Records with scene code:
------------------------------------

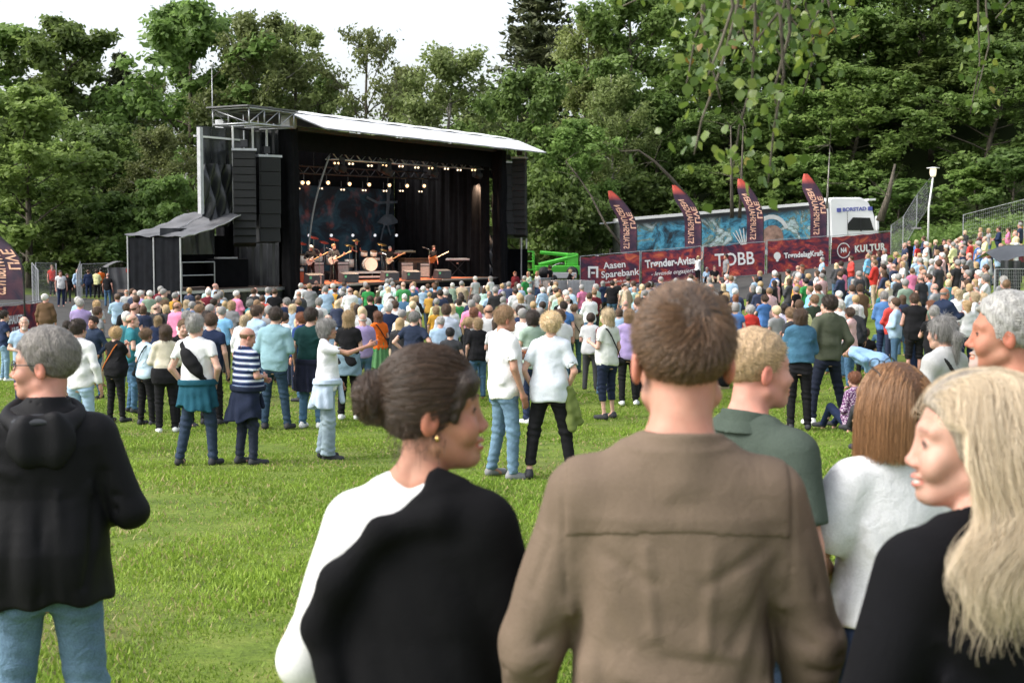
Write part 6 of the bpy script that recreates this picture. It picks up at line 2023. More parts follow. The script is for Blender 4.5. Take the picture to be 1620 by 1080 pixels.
HAIRC = {'brown': (0.075, 0.042, 0.024), 'dark brown': (0.030, 0.018, 0.012), 'black': (0.010, 0.009, 0.009), 'blond': (0.42, 0.29, 0.15), 'pale blond': (0.58, 0.45, 0.28),
         'grey': (0.26, 0.25, 0.24), 'white': (0.60, 0.58, 0.55), 'auburn': (0.17, 0.065, 0.030), 'sandy': (0.22, 0.135, 0.072), 'red': (0.27, 0.09, 0.035)}
CLOTHC = {'white': (0.74, 0.75, 0.76), 'black': (0.014, 0.014, 0.016), 'navy': (0.022, 0.033, 0.075), 'light blue': (0.36, 0.50, 0.66), 'grey': (0.24, 0.245, 0.255), 'pale grey': (0.50, 0.51, 0.52),
          'blue': (0.07, 0.17, 0.40), 'denim blue': (0.06, 0.13, 0.22), 'red': (0.58, 0.05, 0.04), 'pink': (0.72, 0.22, 0.38), 'pale pink': (0.70, 0.45, 0.45), 'green': (0.04, 0.25, 0.07),
          'olive': (0.085, 0.090, 0.045), 'beige': (0.47, 0.37, 0.26), 'mustard': (0.50, 0.27, 0.04), 'teal': (0.035, 0.18, 0.22), 'lilac': (0.36, 0.28, 0.52), 'sage': (0.22, 0.30, 0.23),
          'cream': (0.66, 0.60, 0.48), 'charcoal': (0.045, 0.046, 0.052), 'orange': (0.72, 0.14, 0.02), 'maroon': (0.13, 0.018, 0.028), 'mint': (0.42, 0.62, 0.55), 'pale yellow': (0.66, 0.66, 0.34), 'sky blue': (0.20, 0.45, 0.72), 'brown': (0.14, 0.085, 0.05)}
def rgba(c):
    return tuple(c) + (1.0,)
rh = random.Random(21)
FUZZ = {}
def hair_fuzz(kind, var, root, col, M):
    """fine strands rooted on a hair shape, shared by everybody who wears it"""
    key = (kind, var)
    if key not in FUZZ:
        me = hair_of(kind, var); n = len(me.vertices)
        co = np.empty(n * 3, np.float32); me.vertices.foreach_get("co", co); co = co.reshape(-1, 3)
        no = np.empty(n * 3, np.float32); me.vertices.foreach_get("normal", no); no = no.reshape(-1, 3)
        m = 2600; i = rng.integers(0, n, m)
        p = co[i] + rng.normal(0, 0.004, (m, 3)) - no[i] * 0.003; nm = no[i]
        down = {'short': (0, 0.25, -0.55), 'bald': (0, 0, -0.6), 'curl': (0, 0, -0.2)}.get(kind, (0, -0.1, -1.0))
        lift = {'short': 0.55, 'curl': 0.9, 'bald': 0.2}.get(kind, 0.16); L_ = {'short': 0.020, 'curl': 0.026, 'bald': 0.007}.get(kind, 0.050)
        d = np.array(down) - nm * (nm @ np.array(down))[:, None] + nm * lift + rng.normal(0, 0.18, (m, 3))
        pts = [p]
        for k in range(3):
            d = d / np.linalg.norm(d, axis=1, keepdims=True); p = p + d * L_ / 3 * rng.uniform(0.7, 1.3, (m, 1)); pts.append(p)
            d = d + np.array((0, 0, -0.15)) + rng.normal(0, 0.12, (m, 3))
        P_ = np.stack(pts, 1)
        c = bpy.data.hair_curves.new("hair_strands"); c.add_curves([4] * m)
        c.points.foreach_set("position", P_.reshape(-1).astype(np.float32))
        c.points.foreach_set("radius", (np.tile(np.linspace(1, 0.4, 4), m) * 0.0011).astype(np.float32))
        c.materials.append(M_STRAND); FUZZ[key] = c
    o = bpy.data.objects.new("hair_strands", FUZZ[key]); COL.objects.link(o); o.parent = root; o.matrix_local = M; o.color = rgba(col)
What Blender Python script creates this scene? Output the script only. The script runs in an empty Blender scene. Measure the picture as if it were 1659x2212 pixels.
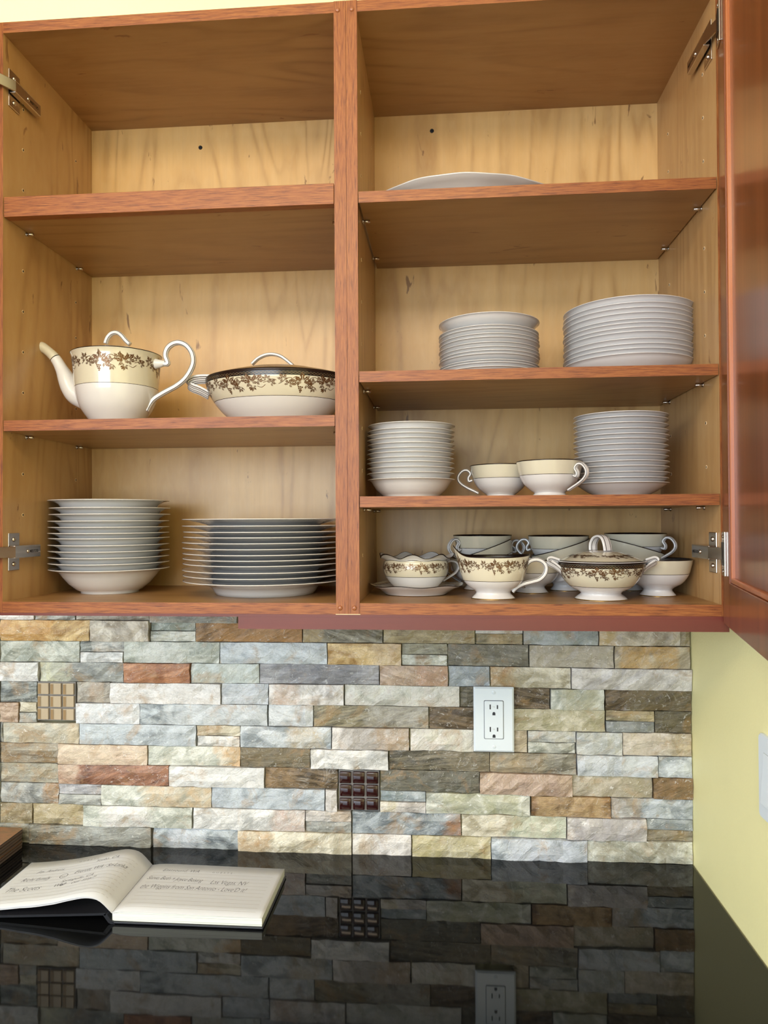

------------------------------------

Quote the listing above in full, except for the pictures.

[TASK SOLUTION]:
Write part 6 of the bpy script that recreates this picture. It picks up at line 2023. More parts follow. The script is for Blender 4.5. Take the picture to be 1620 by 1080 pixels.
HAIRC = {'brown': (0.075, 0.042, 0.024), 'dark brown': (0.030, 0.018, 0.012), 'black': (0.010, 0.009, 0.009), 'blond': (0.42, 0.29, 0.15), 'pale blond': (0.58, 0.45, 0.28),
         'grey': (0.26, 0.25, 0.24), 'white': (0.60, 0.58, 0.55), 'auburn': (0.17, 0.065, 0.030), 'sandy': (0.22, 0.135, 0.072), 'red': (0.27, 0.09, 0.035)}
CLOTHC = {'white': (0.74, 0.75, 0.76), 'black': (0.014, 0.014, 0.016), 'navy': (0.022, 0.033, 0.075), 'light blue': (0.36, 0.50, 0.66), 'grey': (0.24, 0.245, 0.255), 'pale grey': (0.50, 0.51, 0.52),
          'blue': (0.07, 0.17, 0.40), 'denim blue': (0.06, 0.13, 0.22), 'red': (0.58, 0.05, 0.04), 'pink': (0.72, 0.22, 0.38), 'pale pink': (0.70, 0.45, 0.45), 'green': (0.04, 0.25, 0.07),
          'olive': (0.085, 0.090, 0.045), 'beige': (0.47, 0.37, 0.26), 'mustard': (0.50, 0.27, 0.04), 'teal': (0.035, 0.18, 0.22), 'lilac': (0.36, 0.28, 0.52), 'sage': (0.22, 0.30, 0.23),
          'cream': (0.66, 0.60, 0.48), 'charcoal': (0.045, 0.046, 0.052), 'orange': (0.72, 0.14, 0.02), 'maroon': (0.13, 0.018, 0.028), 'mint': (0.42, 0.62, 0.55), 'pale yellow': (0.66, 0.66, 0.34), 'sky blue': (0.20, 0.45, 0.72), 'brown': (0.14, 0.085, 0.05)}
def rgba(c):
    return tuple(c) + (1.0,)
rh = random.Random(21)
FUZZ = {}
def hair_fuzz(kind, var, root, col, M):
    """fine strands rooted on a hair shape, shared by everybody who wears it"""
    key = (kind, var)
    if key not in FUZZ:
        me = hair_of(kind, var); n = len(me.vertices)
        co = np.empty(n * 3, np.float32); me.vertices.foreach_get("co", co); co = co.reshape(-1, 3)
        no = np.empty(n * 3, np.float32); me.vertices.foreach_get("normal", no); no = no.reshape(-1, 3)
        m = 2600; i = rng.integers(0, n, m)
        p = co[i] + rng.normal(0, 0.004, (m, 3)) - no[i] * 0.003; nm = no[i]
        down = {'short': (0, 0.25, -0.55), 'bald': (0, 0, -0.6), 'curl': (0, 0, -0.2)}.get(kind, (0, -0.1, -1.0))
        lift = {'short': 0.55, 'curl': 0.9, 'bald': 0.2}.get(kind, 0.16); L_ = {'short': 0.020, 'curl': 0.026, 'bald': 0.007}.get(kind, 0.050)
        d = np.array(down) - nm * (nm @ np.array(down))[:, None] + nm * lift + rng.normal(0, 0.18, (m, 3))
        pts = [p]
        for k in range(3):
            d = d / np.linalg.norm(d, axis=1, keepdims=True); p = p + d * L_ / 3 * rng.uniform(0.7, 1.3, (m, 1)); pts.append(p)
            d = d + np.array((0, 0, -0.15)) + rng.normal(0, 0.12, (m, 3))
        P_ = np.stack(pts, 1)
        c = bpy.data.hair_curves.new("hair_strands"); c.add_curves([4] * m)
        c.points.foreach_set("position", P_.reshape(-1).astype(np.float32))
        c.points.foreach_set("radius", (np.tile(np.linspace(1, 0.4, 4), m) * 0.0011).astype(np.float32))
        c.materials.append(M_STRAND); FUZZ[key] = c
    o = bpy.data.objects.new("hair_strands", FUZZ[key]); COL.objects.link(o); o.parent = root; o.matrix_local = M; o.color = rgba(col)
What Blender Python script creates this scene? Output the script only. The script runs in an empty Blender scene. Measure the picture as if it were 1659x2212 pixels.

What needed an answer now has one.